Trees Not Ladders Are Magical

Then one day even the chief ladder maker realized the most important idea – we create ladders to climb trees. We climb trees because we can and because we are different for having climbed them. The magic is not in the tools. Magic exists within each and every one of us. A giant snapped his fingers and the percussion woke up millions. At first many ladder builders refused to believe. Some ladder builders were so vested and understood the old game so well they couldn’t accept what was so clear – we were asking the wrong questions in the wrong ways.

We should have known.

Any game that is both means and end is hollow. This game, the game of search engine optimization (SEO), became a tautology something whose manufactured truth reinforced itself over and over and in a million ways. If a game is complex enough and self reinforcing enough we will play it forever and for no reason other than because we can. Then the giant who organized the game realized his huge and spreading error. The giant too forgot. He forgot talking to yourself about yourself is no conversation at all.

If life seems less sure now then you are getting it.

Life always becomes less sure. We march toward entropy and entropy is our friend. Not that entropy and the great unknown isn’t scary and foreboding, but scary and foreboding is a challenge and less known or knowable. This new book careens from pillar to post. We hang on with fingernails and sweat. This is how life should be and we know it. Life should be a magical mystery tour always and for everyone.

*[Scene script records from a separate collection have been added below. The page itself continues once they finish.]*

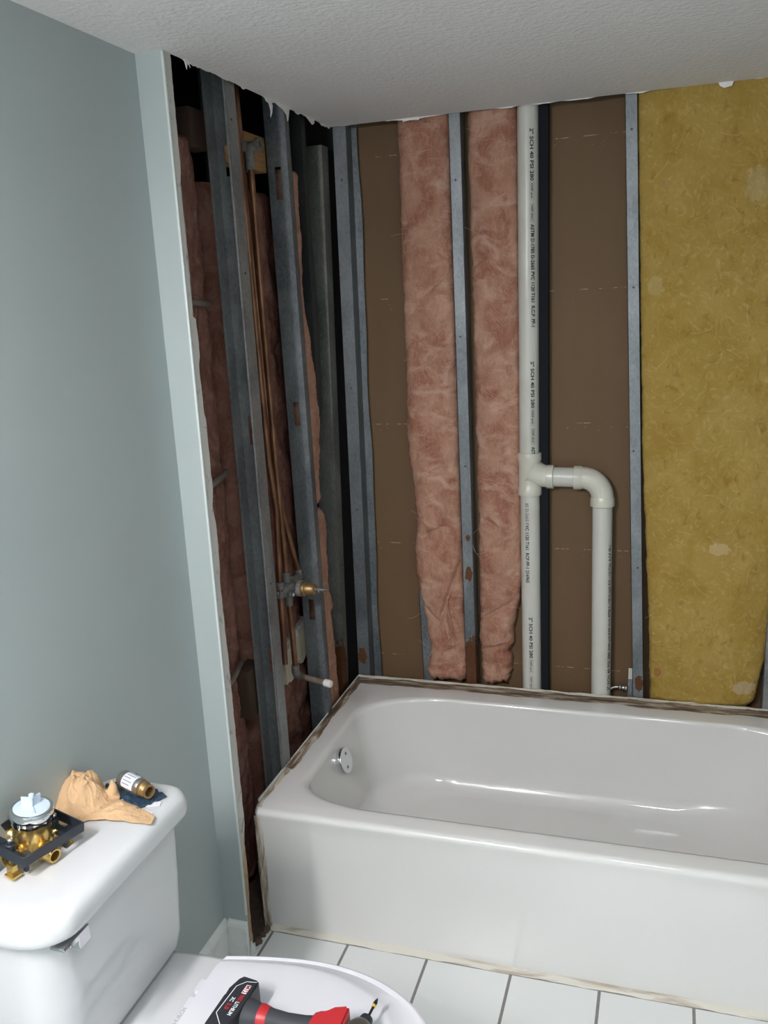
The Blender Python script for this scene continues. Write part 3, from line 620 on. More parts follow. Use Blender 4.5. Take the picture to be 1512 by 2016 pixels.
def vbody(b):
    tube(b, [(-0.060, 0.352, 0.812), (-0.052, 0.365, 0.815), (-0.045, 0.38, 0.818), (-0.042, 0.40, 0.820), (-0.042, 0.44, 0.822), (-0.045, 0.47, 0.824), (-0.050, 0.502, 0.824)], [0.010, 0.014, 0.018, 0.022, 0.020, 0.015, 0.012], 18)
    lathe(b, [(0.0, -0.03), (0.019, -0.028), (0.022, -0.01), (0.020, 0.012), (0.0185, 0.024), (0.023, 0.028), (0.023, 0.042), (0.019, 0.044)], 22, axisM((-0.040, 0.402, 0.820), (1, 0, 0)))
    tube(b, [(-0.045, 0.402, 0.81), (-0.045, 0.405, 0.782), (-0.045, 0.406, 0.765)], [0.014, 0.012, 0.0105], 16)
    lathe(b, [(0, 0), (0.009, 0), (0.010, 0.012), (0.006, 0.018), (0, 0.018)], 14, axisM((-0.032, 0.378, 0.812), (0.9, -0.3, 0)))
    for (a_, c_) in ((0.36, 0.812), (0.45, 0.826), (0.43, 0.835)): bmesh.ops.create_icosphere(b, subdivisions=2, radius=0.012, matrix=Matrix.Translation((-0.047, a_, c_)))
    for v in b.verts: v.co += Vector((1, 1, 1))*0.0016*fr(v.co.x*90, v.co.y*90, v.co.z*90, 3)
sp(vbody, 'valve_body', M_bronze)
sp(lambda b: lathe(b, [(0.016, 0.0), (0.0215, 0.001), (0.0225, 0.006), (0.0215, 0.012), (0.0185, 0.014), (0.0185, 0.026), (0.0165, 0.030), (0.0165, 0.040), (0.012, 0.043), (0.0, 0.043)], 26, axisM((0.000, 0.402, 0.820), (1, 0, 0))), 'bonnet_nut', M_brass_o)
sp(lambda b: lathe(b, [(0.0085, 0.0), (0.0095, 0.002), (0.0095, 0.012), (0.0065, 0.014), (0.0065, 0.024), (0.0045, 0.026), (0.0045, 0.036), (0, 0.0365)], 16, axisM((0.042, 0.402, 0.820), (1, 0, 0))), 'stem', M_steel)
sp(lambda b: lathe(b, [(0.0, 0.0), (0.006, 0), (0.006, 0.004), (0.0035, 0.006), (0, 0.006)], 12, axisM((-0.016, 0.372, 0.812), (0.9, -0.3, 0))), 'check_stop_screw', M_chrome)
sp(lambda b: tube(b, [(-0.045, 0.406, 0.775), (-0.045, 0.412, 0.66), (-0.045, 0.414, 0.560)], 0.0085, 16), 'spout_riser_pipe', M_cop)
sp(lambda b: [tube(b, [(-0.045, 0.414, 0.575), (-0.045, 0.414, 0.552), (-0.043, 0.413, 0.546), (-0.028, 0.411, 0.542)], [0.0115, 0.012, 0.0125, 0.0115], 16)], 'spout_elbow', M_bronze)
sp(lambda b: tube(b, [(-0.03, 0.411, 0.542), (0.02, 0.395, 0.541), (0.068, 0.381, 0.540)], 0.0088, 16), 'spout_stub', M_copd)
sp(lambda b: lathe(b, [(0.0088, 0), (0.0115, 0.001), (0.0112, 0.010), (0.0118, 0.014), (0.0105, 0.022), (0.0085, 0.023)], 18, axisM((0.060, 0.3835, 0.5405), (0.95, -0.29, 0))), 'thread_tape', M_tape)
# wood blocking and other bits in the cavity
wb = tag(box('wood_block', -0.104, -0.064, 0.268, 0.518, 1.972, 2.062, M_wood, bev=0.002), 'light pine block behind the shower elbow between the two left studs', 'wood block')
tag(box('wood_block', -0.112, -0.066, 0.160, 0.245, 0.52, 0.66, M_wood_d, bev=0.002), 'dark wood block screwed beside the first stud low in the left wall', 'wood block')
tag(box('wood_block', -0.135, -0.092, 0.160, 0.247, 1.995, 2.085, M_wood_d, bev=0.002), 'dark wood block high beside the first stud of the left wall', 'wood block')
for pts, lab in (([(-0.085, 0.02, 1.640), (-0.085, 0.11, 1.634), (-0.087, 0.17, 1.630)], 'dark horizontal pipe stub in upper dusky wool beside the green corner'),
                 ([(-0.080, 0.02, 1.180), (-0.082, 0.11, 1.197), (-0.085, 0.17, 1.206), (-0.090, 0.178, 1.207)], 'grey bent pipe stub midway up the first left wall bay'),
                 ([(-0.075, 0.02, 0.655), (-0.083, 0.11, 0.668), (-0.095, 0.18, 0.682)], 'grey slanting pipe stub low in the first left wall bay')):
    bm = bmesh.new(); tube(bm, pts, 0.0082, 14); tag(obj('pipe_stub', bm, M_copd, smooth=True), lab, 'pipe')
# cream scrap of painted board behind the spout riser
def cream():
    pts = [(0.425,0.56),(0.43,0.50),(0.445,0.505),(0.455,0.497),(0.475,0.50),(0.490,0.515),(0.50,0.535),(0.53,0.540),(0.535,0.525),(0.555,0.520),(0.575,0.530),(0.600,0.548),(0.605,0.60),(0.602,0.640),(0.57,0.640),(0.54,0.638),(0.50,0.630),(0.47,0.622),(0.43,0.610)]
    bm = bmesh.new(); M = Matrix(((0,0,1,-0.094),(1,0,0,0),(0,1,0,0),(0,0,0,1))); prism(bm, pts, 0.012, M)
    o = tag(obj('board_scrap', bm, plain('cream_board_paint', (0.56, 0.51, 0.38), 0.6)), 'cream painted board scrap with broken edges behind the tub spout riser', 'board scrap')
    bm = bmesh.new(); n = 26
    rows = [[bm.verts.new((-0.081+0.006*ns(i*1.3, k*2.1, 4), 0.425+0.18*i/n, lerp_tab([(0.425, 0.606), (0.605, 0.638)], 0.425+0.18*i/n)-0.006+0.026*k/3+0.006*ns(i*0.9, k*3, 1)*(1 if k else 0))) for i in range(n+1)] for k in range(4)]
    top = [bm.verts.new((-0.100, v.co.y, v.co.z-0.004)) for v in rows[-1]]; rows.append(top)
    for a, b in zip(rows, rows[1:]):
        for i in range(n): bm.faces.new([a[i], a[i+1], b[i+1], b[i]])
    obj('crumbled_plaster', bm, M_gyp, o)
    return o
cream()

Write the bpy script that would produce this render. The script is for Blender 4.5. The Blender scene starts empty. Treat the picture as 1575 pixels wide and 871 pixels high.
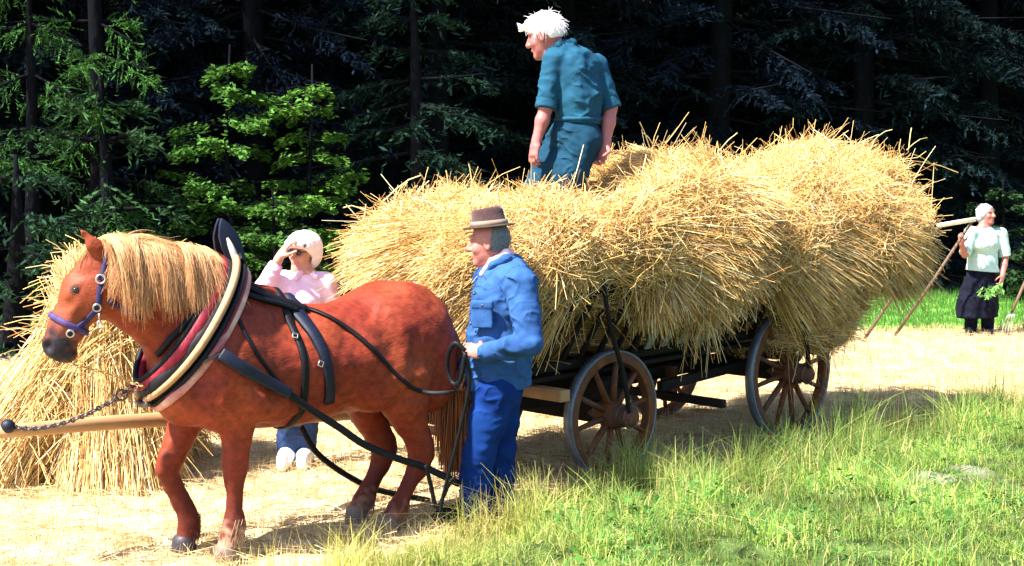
import bpy, math, random
import numpy as np
from mathutils import Vector, Matrix
from mathutils.bvhtree import BVHTree
rng = np.random.default_rng(7); random.seed(7)
SC = bpy.context.scene; COL = SC.collection
# ------------------------------------------------------------------ camera, sky, sun, exposure
CAM_H = 1.99; FPX = 1575 * 50 / 36.0; PITCH = math.atan(170 / FPX)
cam = bpy.data.cameras.new('camera'); cam.lens = 50; cam.sensor_width = 36; cam.clip_end = 2000
cam_o = bpy.data.objects.new('camera', cam); COL.objects.link(cam_o)
cam_o.location = (0, 0, CAM_H); cam_o.rotation_euler = (math.pi / 2 - PITCH, 0, 0); SC.camera = cam_o
SUN = Vector((-0.47, -0.30, 0.83)).normalized()
W = bpy.data.worlds.new('World'); SC.world = W; W.use_nodes = True
wn = W.node_tree.nodes; sky = wn.new('ShaderNodeTexSky'); sky.sky_type = 'NISHITA'; sky.sun_disc = False
sky.sun_elevation = math.asin(SUN.z); sky.sun_rotation = math.atan2(SUN.x, SUN.y)
sky.air_density = 1.0; sky.dust_density = 1.0; sky.ozone_density = 2.0
W.node_tree.links.new(sky.outputs[0], wn['Background'].inputs[0]); wn['Background'].inputs[1].default_value = 0.085
sl = bpy.data.lights.new('sun', 'SUN'); sl.energy = 4.8; sl.angle = math.radians(2.0); sl.color = (1, .95, .87)
so = bpy.data.objects.new('sun', sl); COL.objects.link(so); so.rotation_euler = SUN.to_track_quat('Z', 'Y').to_euler()
SC.view_settings.view_transform = 'Standard'; SC.view_settings.look = 'None'
SC.view_settings.gamma = 1; SC.view_settings.exposure = 2.15; SC.view_settings.use_curve_mapping = False
SC.cycles.max_bounces = 6; SC.cycles.diffuse_bounces = 3; SC.cycles.glossy_bounces = 2
SC.cycles.transmission_bounces = 3; SC.cycles.transparent_max_bounces = 4
# ------------------------------------------------------------------ sight lines: a pixel of the picture and a plane give a place
def ray(px, py):
    a = (px - 787.5) / FPX; b = -(py - 435.5) / FPX
    return np.array([a, math.cos(PITCH) + b * math.sin(PITCH), -math.sin(PITCH) + b * math.cos(PITCH)])
EYE = np.array([0, 0, CAM_H])
def atz(px, py, z=0.0):
    d = ray(px, py); return EYE + d * ((z - CAM_H) / d[2])
def aty(px, py, y):
    d = ray(px, py); return EYE + d * (y / d[1])
def unit(v):
    v = np.asarray(v, float); return v / max(np.linalg.norm(v), 1e-9)
# ------------------------------------------------------------------ materials
MATS = {}
def mat(name, col=(.5, .5, .5), rough=.8, spec=.25, noise=(0, 0), bump=(0, 0), metal=0., attr=False, trans=0., sheen=0., tint=None, stretch=(1, 1, 1), bdist=.01, crease=False):
    if name in MATS: return MATS[name]
    m = bpy.data.materials.new(name); m.use_nodes = True; nt = m.node_tree; N = nt.nodes; L = nt.links
    b = N['Principled BSDF']; b.inputs['Roughness'].default_value = rough
    b.inputs['Specular IOR Level'].default_value = spec; b.inputs['Metallic'].default_value = metal
    if sheen: b.inputs['Sheen Weight'].default_value = sheen
    tc = N.new('ShaderNodeTexCoord'); mp = N.new('ShaderNodeMapping'); mp.inputs['Scale'].default_value = stretch
    L.new(tc.outputs['Object'], mp.inputs[0])
    if attr:
        a = N.new('ShaderNodeAttribute'); a.attribute_name = 'col'; src = a.outputs['Color']
    else:
        r = N.new('ShaderNodeRGB'); r.outputs[0].default_value = (*col, 1); src = r.outputs[0]
    if noise[1]:
        n = N.new('ShaderNodeTexNoise'); n.inputs['Scale'].default_value = noise[0]; n.inputs['Detail'].default_value = 5
        n.inputs['Roughness'].default_value = .65; L.new(mp.outputs[0], n.inputs['Vector'])
        mr = N.new('ShaderNodeMapRange'); mr.inputs[1].default_value = .25; mr.inputs[2].default_value = .75
        mr.inputs[3].default_value = 1 - noise[1]; mr.inputs[4].default_value = 1 + noise[1]; L.new(n.outputs[0], mr.inputs[0])
        mx = N.new('ShaderNodeMix'); mx.data_type = 'RGBA'; mx.blend_type = 'MULTIPLY'; mx.inputs[0].default_value = 1
        L.new(src, mx.inputs[6]); L.new(mr.outputs[0], mx.inputs[7]); src = mx.outputs[2]
        if tint:
            n2 = N.new('ShaderNodeTexNoise'); n2.inputs['Scale'].default_value = noise[0] * .37; n2.inputs['Detail'].default_value = 3
            L.new(mp.outputs[0], n2.inputs['Vector'])
            m2 = N.new('ShaderNodeMapRange'); m2.inputs[1].default_value = .42; m2.inputs[2].default_value = .68; L.new(n2.outputs[0], m2.inputs[0])
            m2.inputs[4].default_value = .8
            mt = N.new('ShaderNodeMix'); mt.data_type = 'RGBA'; mt.inputs[7].default_value = (*tint, 1)
            L.new(m2.outputs[0], mt.inputs[0]); L.new(src, mt.inputs[6]); src = mt.outputs[2]
    L.new(src, b.inputs['Base Color'])
    if bump[1]:
        n = N.new('ShaderNodeTexNoise'); n.inputs['Scale'].default_value = bump[0]; n.inputs['Detail'].default_value = 1.5 if crease else 4
        if crease: n.noise_type = 'RIDGED_MULTIFRACTAL'; n.normalize = True; n.inputs['Distortion'].default_value = .6
        L.new(mp.outputs[0], n.inputs['Vector'])
        bp = N.new('ShaderNodeBump'); bp.inputs['Strength'].default_value = bump[1]; bp.inputs['Distance'].default_value = bdist
        L.new(n.outputs[0], bp.inputs['Height']); L.new(bp.outputs[0], b.inputs['Normal'])
    if trans:
        t = N.new('ShaderNodeBsdfTranslucent'); L.new(src, t.inputs[0]); ms = N.new('ShaderNodeMixShader'); ms.inputs[0].default_value = trans
        L.new(b.outputs[0], ms.inputs[1]); L.new(t.outputs[0], ms.inputs[2]); L.new(ms.outputs[0], N['Material Output'].inputs[0])
    MATS[name] = m; return m
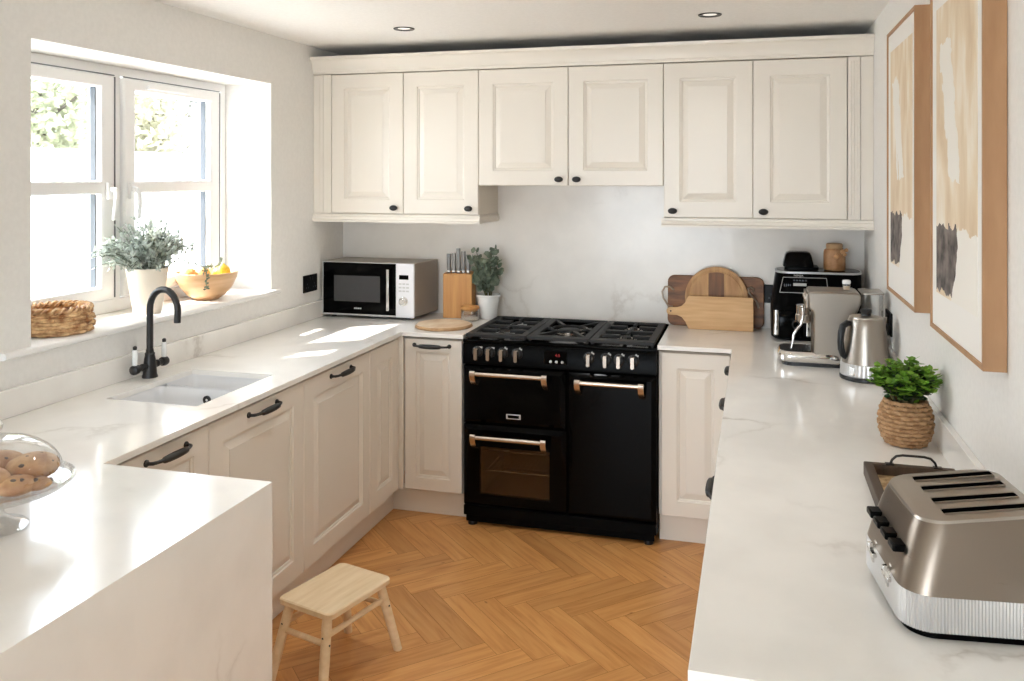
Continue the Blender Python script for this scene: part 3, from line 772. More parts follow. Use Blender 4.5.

If life is an interpreted art understood only by some elite priesthood we can’t actualize, we can’t find or know our human potential.

Last week Facebook passed Google as the largest web destination signaling the truth of Pink’s 2005 prediction and snapping the giant’s fingers loudly one more time. One train’s journey is complete and we’ve taken seats on the Merry Prankster’s bus with its single destination proudly proclaimed on its brow, “FURTHER”.